池田信夫・アゴラブックス代表取締役(写真左)と岸博幸・慶應義塾大学教授(同右)の論客2人が語り尽くす。
岸 グーグルやアマゾンのようなネット上のプラットフォームを握るIT企業は、広告モデルで大きな利益を稼いでいる。その一方、そうしたプラットフォームにコンテンツを流している新聞、テレビ、雑誌などの伝統メディアは軒並み経営難に陥っている。
プラットフォームの支配力は強烈だ。日本ではその危機意識が不足している。このままではコンテンツをつくっている人におカネが回らなくなり、日本の文化やジャーナリズムが成り立たなくなるように思う。
池田 成り立たなくなってもいいのでは?
岸 もちろんビジネスモデルを進化させずに、旧来的なやり方にしがみつくメディア企業が潰れるのは仕方ない。

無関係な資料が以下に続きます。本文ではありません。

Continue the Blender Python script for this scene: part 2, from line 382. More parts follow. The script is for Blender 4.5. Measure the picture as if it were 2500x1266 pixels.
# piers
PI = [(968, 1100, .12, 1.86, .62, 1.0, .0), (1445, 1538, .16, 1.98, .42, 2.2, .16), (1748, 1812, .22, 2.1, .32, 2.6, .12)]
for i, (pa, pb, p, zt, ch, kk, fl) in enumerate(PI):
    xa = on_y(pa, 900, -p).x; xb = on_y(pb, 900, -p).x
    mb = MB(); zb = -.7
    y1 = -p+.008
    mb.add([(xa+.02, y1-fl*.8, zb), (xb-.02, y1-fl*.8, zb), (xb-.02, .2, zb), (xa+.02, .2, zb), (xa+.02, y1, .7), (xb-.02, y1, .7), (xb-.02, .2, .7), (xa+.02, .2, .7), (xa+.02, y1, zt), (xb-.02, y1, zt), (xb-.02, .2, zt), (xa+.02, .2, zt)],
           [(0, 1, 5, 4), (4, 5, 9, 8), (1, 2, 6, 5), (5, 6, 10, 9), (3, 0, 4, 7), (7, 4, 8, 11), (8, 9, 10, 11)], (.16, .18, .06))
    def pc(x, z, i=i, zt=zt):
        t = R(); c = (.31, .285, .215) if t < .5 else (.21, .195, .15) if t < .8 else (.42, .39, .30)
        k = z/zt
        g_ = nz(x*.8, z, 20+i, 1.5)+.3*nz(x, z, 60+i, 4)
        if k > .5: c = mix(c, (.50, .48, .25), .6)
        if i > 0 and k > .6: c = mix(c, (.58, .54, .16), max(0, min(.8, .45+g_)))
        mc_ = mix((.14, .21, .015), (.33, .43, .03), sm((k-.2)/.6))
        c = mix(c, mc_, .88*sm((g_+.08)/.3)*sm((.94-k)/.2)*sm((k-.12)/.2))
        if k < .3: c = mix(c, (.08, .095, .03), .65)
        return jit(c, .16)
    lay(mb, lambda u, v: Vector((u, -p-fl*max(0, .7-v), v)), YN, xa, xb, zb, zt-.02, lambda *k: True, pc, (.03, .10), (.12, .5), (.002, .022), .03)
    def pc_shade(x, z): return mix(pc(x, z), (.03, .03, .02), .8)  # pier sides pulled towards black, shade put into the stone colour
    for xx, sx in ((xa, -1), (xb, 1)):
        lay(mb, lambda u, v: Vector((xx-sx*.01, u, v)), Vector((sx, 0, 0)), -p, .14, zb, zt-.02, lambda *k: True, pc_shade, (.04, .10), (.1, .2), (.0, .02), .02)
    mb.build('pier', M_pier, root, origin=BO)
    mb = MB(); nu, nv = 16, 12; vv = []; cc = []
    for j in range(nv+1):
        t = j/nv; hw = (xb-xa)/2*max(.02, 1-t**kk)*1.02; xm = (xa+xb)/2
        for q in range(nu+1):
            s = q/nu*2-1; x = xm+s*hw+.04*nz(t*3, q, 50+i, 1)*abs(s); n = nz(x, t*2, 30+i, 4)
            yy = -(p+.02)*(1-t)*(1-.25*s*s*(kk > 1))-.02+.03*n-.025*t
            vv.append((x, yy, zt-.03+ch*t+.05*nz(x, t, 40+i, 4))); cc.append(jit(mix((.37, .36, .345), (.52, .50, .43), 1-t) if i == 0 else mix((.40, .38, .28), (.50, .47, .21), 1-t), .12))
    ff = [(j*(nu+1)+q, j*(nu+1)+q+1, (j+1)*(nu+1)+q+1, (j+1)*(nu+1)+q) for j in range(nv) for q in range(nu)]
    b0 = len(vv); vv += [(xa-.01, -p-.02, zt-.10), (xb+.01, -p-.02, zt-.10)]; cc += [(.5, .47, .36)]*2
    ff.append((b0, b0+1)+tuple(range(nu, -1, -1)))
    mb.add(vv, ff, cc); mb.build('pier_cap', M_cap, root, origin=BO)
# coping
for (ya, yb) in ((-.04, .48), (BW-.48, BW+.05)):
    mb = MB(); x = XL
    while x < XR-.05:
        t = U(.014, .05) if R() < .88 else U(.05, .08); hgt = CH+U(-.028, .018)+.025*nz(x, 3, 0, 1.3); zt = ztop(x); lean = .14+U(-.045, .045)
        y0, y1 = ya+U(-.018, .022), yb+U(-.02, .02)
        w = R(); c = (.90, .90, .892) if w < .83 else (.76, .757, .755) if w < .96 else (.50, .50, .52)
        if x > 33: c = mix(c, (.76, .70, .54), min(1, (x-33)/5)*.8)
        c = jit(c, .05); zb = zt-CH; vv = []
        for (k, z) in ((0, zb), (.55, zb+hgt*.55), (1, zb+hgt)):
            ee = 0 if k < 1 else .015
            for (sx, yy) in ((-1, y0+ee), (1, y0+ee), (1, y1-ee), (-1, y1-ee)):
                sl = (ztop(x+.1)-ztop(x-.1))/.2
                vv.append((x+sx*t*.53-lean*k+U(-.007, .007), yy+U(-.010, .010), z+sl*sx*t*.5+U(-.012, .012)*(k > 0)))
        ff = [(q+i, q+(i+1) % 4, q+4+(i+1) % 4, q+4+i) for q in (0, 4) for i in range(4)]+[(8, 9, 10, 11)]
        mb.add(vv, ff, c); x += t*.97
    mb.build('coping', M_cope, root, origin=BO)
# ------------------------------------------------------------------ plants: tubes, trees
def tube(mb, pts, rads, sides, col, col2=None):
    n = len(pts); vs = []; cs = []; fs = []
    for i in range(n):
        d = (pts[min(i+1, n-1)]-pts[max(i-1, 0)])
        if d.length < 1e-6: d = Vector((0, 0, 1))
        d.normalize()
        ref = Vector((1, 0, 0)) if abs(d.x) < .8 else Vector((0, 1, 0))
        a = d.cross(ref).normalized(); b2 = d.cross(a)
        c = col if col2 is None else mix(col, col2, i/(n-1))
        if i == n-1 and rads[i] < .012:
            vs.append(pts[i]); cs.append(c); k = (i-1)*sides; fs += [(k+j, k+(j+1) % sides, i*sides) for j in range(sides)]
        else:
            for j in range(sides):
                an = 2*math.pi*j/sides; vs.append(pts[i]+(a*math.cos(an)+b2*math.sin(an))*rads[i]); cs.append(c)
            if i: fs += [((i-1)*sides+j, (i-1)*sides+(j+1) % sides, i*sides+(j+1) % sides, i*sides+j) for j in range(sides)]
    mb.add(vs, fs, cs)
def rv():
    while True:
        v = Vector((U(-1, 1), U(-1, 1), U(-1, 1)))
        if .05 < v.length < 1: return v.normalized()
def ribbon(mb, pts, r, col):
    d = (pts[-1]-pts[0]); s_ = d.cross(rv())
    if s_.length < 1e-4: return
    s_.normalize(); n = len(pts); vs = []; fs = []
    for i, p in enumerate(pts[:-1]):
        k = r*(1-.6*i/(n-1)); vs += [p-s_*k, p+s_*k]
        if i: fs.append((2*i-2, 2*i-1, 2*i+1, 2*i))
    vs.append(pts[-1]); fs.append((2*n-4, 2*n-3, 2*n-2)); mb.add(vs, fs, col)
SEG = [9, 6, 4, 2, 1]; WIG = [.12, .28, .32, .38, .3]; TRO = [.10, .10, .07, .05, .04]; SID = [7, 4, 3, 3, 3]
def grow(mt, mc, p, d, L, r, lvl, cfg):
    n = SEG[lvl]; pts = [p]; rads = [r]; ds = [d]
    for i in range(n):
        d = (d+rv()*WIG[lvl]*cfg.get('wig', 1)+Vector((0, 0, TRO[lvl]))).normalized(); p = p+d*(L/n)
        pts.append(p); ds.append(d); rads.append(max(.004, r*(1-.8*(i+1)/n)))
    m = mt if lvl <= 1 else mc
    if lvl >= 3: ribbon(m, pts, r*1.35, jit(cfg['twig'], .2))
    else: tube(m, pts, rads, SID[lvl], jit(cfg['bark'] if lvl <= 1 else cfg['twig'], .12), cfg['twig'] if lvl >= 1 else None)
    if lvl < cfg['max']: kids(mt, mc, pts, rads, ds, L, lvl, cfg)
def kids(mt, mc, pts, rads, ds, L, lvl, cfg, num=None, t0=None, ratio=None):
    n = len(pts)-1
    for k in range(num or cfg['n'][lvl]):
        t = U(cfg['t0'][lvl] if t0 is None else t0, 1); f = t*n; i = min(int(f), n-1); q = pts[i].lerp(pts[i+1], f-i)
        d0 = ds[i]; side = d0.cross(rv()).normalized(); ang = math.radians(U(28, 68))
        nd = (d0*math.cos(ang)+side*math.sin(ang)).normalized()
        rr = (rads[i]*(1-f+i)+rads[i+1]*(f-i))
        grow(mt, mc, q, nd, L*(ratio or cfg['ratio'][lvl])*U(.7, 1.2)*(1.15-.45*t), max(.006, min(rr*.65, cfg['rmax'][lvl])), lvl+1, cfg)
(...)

池田 50年間にわたってテレビ局が一局も潰れていないほうが異常だ。
岸 それはそのとおりだと思う。でも、文化、ジャーナリズムという社会の重要な基盤をどう維持するのか、という問題は残る。一部のIT評論家は「市民の力で大丈夫」などと言うが、それは間違い。ジャーナリズムには訓練されたジャーナリストが必要だし、本を商品のレベルにするにはプロの企画や編集の力が大きい。
池田 プロフェッショナルであれば独立してやっていけばいい。今やメディアは信じられないくらいローコストで運営できるようになった。記者クラブだって開放され始めており、もはや独立してやっていくうえでの障害はない。